**Work instructions:**
Write out exactly the lines of the entries below from the one holding "Reconstruct this image" to the one holding "bg = w.node_tree.nodes['Background'];", inclusive, and leave out all other lines.

** START OF Dataset entries **

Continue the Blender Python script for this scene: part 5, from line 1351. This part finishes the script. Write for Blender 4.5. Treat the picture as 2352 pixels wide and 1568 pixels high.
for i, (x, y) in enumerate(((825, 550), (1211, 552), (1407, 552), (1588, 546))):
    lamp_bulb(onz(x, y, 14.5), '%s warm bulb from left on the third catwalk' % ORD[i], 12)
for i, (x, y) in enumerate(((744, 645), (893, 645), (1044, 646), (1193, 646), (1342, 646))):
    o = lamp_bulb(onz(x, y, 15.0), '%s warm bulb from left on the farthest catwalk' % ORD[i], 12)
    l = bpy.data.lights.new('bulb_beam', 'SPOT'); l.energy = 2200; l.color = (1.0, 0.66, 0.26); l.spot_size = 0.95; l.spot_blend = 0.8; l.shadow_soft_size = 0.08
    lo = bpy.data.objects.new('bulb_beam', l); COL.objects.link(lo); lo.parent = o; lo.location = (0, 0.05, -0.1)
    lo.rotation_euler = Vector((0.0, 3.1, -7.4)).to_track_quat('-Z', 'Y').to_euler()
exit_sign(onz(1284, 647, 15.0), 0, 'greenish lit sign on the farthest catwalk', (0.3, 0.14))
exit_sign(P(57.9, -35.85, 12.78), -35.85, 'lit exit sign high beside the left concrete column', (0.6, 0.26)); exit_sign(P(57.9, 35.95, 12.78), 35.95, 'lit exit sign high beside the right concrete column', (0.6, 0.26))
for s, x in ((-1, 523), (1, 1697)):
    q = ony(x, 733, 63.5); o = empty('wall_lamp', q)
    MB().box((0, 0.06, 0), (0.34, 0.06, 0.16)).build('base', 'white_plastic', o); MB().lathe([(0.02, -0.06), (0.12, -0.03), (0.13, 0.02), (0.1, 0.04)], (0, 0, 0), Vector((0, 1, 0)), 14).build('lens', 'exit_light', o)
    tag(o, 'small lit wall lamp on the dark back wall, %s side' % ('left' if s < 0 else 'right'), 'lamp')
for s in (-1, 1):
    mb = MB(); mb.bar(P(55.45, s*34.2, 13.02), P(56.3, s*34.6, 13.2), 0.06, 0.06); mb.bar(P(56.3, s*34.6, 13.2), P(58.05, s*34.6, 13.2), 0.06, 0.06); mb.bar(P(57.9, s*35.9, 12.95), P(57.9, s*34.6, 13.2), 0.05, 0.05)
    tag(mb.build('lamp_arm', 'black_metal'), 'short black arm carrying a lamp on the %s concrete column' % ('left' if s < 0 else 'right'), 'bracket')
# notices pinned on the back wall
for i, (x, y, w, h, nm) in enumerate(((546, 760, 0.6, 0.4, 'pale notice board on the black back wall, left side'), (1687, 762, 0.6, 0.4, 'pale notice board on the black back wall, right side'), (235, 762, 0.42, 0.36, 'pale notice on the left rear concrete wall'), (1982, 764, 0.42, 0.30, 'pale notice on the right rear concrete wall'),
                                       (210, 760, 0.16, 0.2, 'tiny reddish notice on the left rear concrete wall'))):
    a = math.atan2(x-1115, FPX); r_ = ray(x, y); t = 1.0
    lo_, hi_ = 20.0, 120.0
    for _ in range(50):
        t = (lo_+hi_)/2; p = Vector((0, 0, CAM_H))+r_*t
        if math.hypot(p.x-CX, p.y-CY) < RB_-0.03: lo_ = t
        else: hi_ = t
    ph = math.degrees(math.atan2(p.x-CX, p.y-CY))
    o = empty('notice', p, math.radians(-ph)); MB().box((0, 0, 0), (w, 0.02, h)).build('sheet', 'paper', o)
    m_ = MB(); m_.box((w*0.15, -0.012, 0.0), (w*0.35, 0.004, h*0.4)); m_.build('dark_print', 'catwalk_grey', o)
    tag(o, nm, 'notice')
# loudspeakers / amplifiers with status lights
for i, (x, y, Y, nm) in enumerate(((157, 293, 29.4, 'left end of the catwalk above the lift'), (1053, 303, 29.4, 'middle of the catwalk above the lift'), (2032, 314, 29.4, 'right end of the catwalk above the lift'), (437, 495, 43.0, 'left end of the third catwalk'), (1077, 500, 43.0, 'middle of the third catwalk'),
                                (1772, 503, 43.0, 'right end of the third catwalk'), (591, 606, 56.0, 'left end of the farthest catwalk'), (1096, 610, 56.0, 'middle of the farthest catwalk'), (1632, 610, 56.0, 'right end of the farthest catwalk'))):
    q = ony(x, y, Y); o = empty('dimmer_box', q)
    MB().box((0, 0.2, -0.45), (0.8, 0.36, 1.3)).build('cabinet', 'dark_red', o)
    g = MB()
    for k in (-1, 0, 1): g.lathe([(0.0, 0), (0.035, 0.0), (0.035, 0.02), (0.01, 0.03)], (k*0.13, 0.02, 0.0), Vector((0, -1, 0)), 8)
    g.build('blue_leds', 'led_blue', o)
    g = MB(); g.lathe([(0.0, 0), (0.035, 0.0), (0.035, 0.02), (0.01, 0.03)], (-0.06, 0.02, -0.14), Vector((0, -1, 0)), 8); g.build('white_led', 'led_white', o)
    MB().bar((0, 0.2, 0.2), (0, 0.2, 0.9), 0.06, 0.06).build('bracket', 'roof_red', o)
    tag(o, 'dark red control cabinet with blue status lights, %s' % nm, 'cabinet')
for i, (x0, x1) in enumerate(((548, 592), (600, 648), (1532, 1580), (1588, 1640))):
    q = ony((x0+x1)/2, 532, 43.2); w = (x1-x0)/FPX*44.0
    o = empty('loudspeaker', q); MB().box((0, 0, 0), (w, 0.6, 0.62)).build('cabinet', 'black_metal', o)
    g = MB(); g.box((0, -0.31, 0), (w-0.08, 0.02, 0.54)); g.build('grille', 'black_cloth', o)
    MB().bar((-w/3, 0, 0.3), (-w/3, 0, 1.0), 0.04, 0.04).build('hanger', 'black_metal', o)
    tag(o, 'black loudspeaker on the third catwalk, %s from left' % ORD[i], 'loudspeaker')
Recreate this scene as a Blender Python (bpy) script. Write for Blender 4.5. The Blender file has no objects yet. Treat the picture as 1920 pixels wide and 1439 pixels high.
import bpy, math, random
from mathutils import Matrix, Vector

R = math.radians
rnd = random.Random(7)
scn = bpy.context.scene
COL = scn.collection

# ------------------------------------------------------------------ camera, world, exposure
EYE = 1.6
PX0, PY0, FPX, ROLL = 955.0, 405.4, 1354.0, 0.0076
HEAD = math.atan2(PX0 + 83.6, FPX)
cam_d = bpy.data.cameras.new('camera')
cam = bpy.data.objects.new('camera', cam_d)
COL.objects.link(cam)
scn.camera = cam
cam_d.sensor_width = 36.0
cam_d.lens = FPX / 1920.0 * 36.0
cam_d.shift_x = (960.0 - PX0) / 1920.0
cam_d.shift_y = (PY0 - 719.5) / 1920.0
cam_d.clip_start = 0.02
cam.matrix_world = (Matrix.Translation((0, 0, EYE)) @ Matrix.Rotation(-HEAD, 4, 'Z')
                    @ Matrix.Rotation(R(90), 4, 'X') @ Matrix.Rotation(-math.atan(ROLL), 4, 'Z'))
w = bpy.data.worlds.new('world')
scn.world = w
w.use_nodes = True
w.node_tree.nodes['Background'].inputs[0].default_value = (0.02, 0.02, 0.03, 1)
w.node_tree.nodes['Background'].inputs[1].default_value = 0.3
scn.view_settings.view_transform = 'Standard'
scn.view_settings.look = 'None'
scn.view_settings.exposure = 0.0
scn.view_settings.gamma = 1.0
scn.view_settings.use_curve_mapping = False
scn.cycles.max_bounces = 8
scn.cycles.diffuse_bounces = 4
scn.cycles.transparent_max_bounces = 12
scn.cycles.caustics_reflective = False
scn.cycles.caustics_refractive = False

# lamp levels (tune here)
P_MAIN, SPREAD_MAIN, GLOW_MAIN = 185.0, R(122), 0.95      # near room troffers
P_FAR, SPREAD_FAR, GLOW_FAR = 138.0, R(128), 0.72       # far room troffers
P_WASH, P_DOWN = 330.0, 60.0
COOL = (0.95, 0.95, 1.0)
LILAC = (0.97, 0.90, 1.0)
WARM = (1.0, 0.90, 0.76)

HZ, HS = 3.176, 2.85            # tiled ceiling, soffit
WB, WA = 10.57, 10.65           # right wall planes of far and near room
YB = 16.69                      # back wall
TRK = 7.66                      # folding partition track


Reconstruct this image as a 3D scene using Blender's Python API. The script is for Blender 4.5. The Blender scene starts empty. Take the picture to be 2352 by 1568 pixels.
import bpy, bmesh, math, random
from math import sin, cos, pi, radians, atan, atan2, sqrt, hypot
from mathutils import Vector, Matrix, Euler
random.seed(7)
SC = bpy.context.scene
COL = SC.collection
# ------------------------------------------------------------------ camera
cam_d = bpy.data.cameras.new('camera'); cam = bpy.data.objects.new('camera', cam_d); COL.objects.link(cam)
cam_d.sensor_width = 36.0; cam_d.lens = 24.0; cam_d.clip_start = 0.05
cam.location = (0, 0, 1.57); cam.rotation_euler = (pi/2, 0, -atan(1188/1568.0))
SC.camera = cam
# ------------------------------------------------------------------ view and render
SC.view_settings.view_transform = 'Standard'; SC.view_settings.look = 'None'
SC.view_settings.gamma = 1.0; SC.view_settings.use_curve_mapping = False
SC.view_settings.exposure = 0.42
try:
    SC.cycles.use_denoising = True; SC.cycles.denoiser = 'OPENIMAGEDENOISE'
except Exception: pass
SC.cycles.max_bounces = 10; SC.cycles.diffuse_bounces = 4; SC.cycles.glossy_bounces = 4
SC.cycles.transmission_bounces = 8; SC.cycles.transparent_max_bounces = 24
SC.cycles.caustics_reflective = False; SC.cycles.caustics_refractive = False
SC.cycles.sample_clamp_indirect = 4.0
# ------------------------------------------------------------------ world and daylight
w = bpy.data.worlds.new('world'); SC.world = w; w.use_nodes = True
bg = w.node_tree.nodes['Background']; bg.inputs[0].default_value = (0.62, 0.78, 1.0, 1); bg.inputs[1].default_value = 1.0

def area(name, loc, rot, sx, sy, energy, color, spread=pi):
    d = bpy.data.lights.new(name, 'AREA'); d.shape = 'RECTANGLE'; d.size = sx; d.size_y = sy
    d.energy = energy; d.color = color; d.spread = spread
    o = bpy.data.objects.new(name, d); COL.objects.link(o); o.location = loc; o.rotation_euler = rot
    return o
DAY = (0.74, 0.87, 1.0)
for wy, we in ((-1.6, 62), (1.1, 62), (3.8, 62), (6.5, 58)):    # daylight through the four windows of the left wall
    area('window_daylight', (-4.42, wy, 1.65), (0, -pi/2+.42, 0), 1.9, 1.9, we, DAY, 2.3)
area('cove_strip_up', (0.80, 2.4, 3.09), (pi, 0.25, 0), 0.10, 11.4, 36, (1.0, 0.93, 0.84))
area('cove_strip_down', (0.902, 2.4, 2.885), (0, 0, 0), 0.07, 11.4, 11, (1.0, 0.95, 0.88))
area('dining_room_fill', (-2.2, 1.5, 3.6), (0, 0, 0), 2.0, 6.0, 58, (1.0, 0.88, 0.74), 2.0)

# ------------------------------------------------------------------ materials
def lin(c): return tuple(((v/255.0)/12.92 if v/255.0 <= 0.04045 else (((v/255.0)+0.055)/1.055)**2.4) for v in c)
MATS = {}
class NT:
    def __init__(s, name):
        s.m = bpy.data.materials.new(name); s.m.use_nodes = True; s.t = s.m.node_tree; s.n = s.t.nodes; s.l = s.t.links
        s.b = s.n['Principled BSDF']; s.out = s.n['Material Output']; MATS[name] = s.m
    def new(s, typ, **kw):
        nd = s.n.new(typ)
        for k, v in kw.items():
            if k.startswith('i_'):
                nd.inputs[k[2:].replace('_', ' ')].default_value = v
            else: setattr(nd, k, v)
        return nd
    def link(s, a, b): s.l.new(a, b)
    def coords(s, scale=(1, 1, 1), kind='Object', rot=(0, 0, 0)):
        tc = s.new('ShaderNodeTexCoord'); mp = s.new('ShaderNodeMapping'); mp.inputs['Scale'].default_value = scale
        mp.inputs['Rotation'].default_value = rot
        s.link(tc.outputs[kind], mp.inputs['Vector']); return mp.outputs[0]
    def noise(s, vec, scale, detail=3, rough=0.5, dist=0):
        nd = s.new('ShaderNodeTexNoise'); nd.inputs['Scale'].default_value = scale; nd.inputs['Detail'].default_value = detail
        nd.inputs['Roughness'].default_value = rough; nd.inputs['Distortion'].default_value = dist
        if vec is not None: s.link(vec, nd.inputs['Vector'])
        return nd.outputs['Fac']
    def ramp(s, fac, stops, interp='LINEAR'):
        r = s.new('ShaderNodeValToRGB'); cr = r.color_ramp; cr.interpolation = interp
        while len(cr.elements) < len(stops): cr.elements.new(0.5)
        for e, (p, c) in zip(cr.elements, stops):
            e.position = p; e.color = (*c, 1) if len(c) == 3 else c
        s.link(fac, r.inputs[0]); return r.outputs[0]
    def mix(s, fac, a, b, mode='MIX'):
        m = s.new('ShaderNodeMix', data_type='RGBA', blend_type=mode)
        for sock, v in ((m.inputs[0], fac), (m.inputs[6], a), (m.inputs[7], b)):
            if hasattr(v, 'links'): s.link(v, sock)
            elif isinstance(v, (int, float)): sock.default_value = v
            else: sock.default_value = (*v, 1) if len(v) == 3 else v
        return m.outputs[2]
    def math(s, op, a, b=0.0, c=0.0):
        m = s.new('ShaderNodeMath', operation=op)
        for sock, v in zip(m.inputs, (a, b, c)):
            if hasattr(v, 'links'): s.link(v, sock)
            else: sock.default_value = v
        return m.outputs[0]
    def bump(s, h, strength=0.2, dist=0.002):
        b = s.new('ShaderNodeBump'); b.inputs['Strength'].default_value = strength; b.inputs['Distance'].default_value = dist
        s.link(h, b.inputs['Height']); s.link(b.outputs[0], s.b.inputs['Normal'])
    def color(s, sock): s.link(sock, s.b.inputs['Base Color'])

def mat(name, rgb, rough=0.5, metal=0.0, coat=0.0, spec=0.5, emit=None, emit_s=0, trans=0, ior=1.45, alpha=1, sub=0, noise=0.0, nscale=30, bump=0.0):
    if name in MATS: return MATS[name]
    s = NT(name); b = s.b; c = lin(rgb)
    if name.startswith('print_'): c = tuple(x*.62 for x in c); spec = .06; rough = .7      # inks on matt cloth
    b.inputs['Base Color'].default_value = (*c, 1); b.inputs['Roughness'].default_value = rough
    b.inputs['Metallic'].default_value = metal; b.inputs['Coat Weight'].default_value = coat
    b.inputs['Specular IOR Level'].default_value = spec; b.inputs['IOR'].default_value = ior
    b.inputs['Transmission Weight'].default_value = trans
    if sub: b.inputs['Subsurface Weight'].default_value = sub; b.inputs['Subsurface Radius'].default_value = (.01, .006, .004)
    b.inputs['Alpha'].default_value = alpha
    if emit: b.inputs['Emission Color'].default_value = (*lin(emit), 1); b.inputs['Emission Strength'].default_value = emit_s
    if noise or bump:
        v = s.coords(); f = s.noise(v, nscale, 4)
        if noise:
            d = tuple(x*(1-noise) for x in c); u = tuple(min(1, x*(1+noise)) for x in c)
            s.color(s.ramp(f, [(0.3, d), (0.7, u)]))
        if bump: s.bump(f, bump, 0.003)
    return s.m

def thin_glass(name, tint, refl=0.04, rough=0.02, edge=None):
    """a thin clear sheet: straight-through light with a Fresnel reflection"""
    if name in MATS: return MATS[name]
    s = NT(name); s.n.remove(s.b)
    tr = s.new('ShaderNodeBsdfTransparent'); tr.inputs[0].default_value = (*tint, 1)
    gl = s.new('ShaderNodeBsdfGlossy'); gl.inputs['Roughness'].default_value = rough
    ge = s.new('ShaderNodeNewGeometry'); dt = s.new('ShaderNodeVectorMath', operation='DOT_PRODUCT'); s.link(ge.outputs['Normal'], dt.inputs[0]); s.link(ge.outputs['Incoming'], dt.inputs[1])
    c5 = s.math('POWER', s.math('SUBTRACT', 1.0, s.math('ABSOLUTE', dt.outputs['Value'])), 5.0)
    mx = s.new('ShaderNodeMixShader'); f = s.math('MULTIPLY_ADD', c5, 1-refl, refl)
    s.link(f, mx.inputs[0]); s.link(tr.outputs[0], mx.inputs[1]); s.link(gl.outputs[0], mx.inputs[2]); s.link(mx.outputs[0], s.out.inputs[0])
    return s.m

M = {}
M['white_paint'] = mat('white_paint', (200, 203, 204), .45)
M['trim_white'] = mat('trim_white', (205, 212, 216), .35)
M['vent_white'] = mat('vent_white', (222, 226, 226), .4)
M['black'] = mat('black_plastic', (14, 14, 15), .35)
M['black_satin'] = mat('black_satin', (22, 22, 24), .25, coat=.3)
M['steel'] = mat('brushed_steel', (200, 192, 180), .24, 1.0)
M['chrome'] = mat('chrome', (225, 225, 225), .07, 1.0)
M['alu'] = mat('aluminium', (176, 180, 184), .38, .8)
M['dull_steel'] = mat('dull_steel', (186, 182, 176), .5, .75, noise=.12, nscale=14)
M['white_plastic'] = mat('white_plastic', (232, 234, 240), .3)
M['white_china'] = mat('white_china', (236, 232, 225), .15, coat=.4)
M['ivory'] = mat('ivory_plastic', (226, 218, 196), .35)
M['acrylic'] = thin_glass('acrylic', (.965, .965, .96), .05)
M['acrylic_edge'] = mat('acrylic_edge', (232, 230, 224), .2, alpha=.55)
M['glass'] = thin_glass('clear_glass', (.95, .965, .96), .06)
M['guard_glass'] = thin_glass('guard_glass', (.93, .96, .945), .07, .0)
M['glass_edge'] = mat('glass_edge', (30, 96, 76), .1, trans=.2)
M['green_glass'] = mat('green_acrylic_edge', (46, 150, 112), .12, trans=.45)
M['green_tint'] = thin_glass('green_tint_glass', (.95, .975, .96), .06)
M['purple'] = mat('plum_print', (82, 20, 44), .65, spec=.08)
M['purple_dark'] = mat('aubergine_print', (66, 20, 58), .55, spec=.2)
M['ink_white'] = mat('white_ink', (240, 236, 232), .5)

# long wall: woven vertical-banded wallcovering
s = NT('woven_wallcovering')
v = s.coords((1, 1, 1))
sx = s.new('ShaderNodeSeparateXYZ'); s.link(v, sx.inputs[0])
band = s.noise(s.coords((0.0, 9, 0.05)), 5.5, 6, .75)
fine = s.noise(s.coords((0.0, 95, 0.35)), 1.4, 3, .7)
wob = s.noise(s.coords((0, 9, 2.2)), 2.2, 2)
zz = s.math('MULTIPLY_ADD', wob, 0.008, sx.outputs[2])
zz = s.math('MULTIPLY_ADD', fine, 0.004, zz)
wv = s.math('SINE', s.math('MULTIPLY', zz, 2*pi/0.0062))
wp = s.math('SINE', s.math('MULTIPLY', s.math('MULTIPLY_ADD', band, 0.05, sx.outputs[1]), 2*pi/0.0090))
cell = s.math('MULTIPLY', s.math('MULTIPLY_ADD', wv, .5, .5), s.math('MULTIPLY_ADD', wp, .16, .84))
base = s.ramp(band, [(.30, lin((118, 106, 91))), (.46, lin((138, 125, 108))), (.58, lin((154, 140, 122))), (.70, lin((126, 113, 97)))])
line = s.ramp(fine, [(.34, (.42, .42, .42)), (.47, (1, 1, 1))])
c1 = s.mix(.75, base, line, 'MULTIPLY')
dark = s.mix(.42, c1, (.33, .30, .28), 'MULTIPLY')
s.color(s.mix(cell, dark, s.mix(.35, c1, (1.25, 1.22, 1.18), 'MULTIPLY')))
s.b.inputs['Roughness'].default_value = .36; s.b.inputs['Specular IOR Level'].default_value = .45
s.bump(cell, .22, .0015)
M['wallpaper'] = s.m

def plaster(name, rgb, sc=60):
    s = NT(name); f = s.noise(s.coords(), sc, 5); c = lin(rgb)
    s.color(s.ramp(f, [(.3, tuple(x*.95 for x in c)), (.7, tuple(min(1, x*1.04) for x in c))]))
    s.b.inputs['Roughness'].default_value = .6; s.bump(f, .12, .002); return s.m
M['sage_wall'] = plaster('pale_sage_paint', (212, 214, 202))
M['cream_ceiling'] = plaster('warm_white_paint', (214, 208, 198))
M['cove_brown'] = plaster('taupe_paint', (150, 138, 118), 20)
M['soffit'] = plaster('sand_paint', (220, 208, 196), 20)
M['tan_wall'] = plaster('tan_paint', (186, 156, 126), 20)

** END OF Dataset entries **

**Finished answer:**
Reconstruct this image as a 3D scene using Blender's Python API. The script is for Blender 4.5. The Blender scene starts empty. Take the picture to be 2352 by 1568 pixels.
import bpy, bmesh, math, random
from math import sin, cos, pi, radians, atan, atan2, sqrt, hypot
from mathutils import Vector, Matrix, Euler
random.seed(7)
SC = bpy.context.scene
COL = SC.collection
# ------------------------------------------------------------------ camera
cam_d = bpy.data.cameras.new('camera'); cam = bpy.data.objects.new('camera', cam_d); COL.objects.link(cam)
cam_d.sensor_width = 36.0; cam_d.lens = 24.0; cam_d.clip_start = 0.05
cam.location = (0, 0, 1.57); cam.rotation_euler = (pi/2, 0, -atan(1188/1568.0))
SC.camera = cam
# ------------------------------------------------------------------ view and render
SC.view_settings.view_transform = 'Standard'; SC.view_settings.look = 'None'
SC.view_settings.gamma = 1.0; SC.view_settings.use_curve_mapping = False
SC.view_settings.exposure = 0.42
try:
    SC.cycles.use_denoising = True; SC.cycles.denoiser = 'OPENIMAGEDENOISE'
except Exception: pass
SC.cycles.max_bounces = 10; SC.cycles.diffuse_bounces = 4; SC.cycles.glossy_bounces = 4
SC.cycles.transmission_bounces = 8; SC.cycles.transparent_max_bounces = 24
SC.cycles.caustics_reflective = False; SC.cycles.caustics_refractive = False
SC.cycles.sample_clamp_indirect = 4.0
# ------------------------------------------------------------------ world and daylight
w = bpy.data.worlds.new('world'); SC.world = w; w.use_nodes = True
bg = w.node_tree.nodes['Background']; bg.inputs[0].default_value = (0.62, 0.78, 1.0, 1); bg.inputs[1].default_value = 1.0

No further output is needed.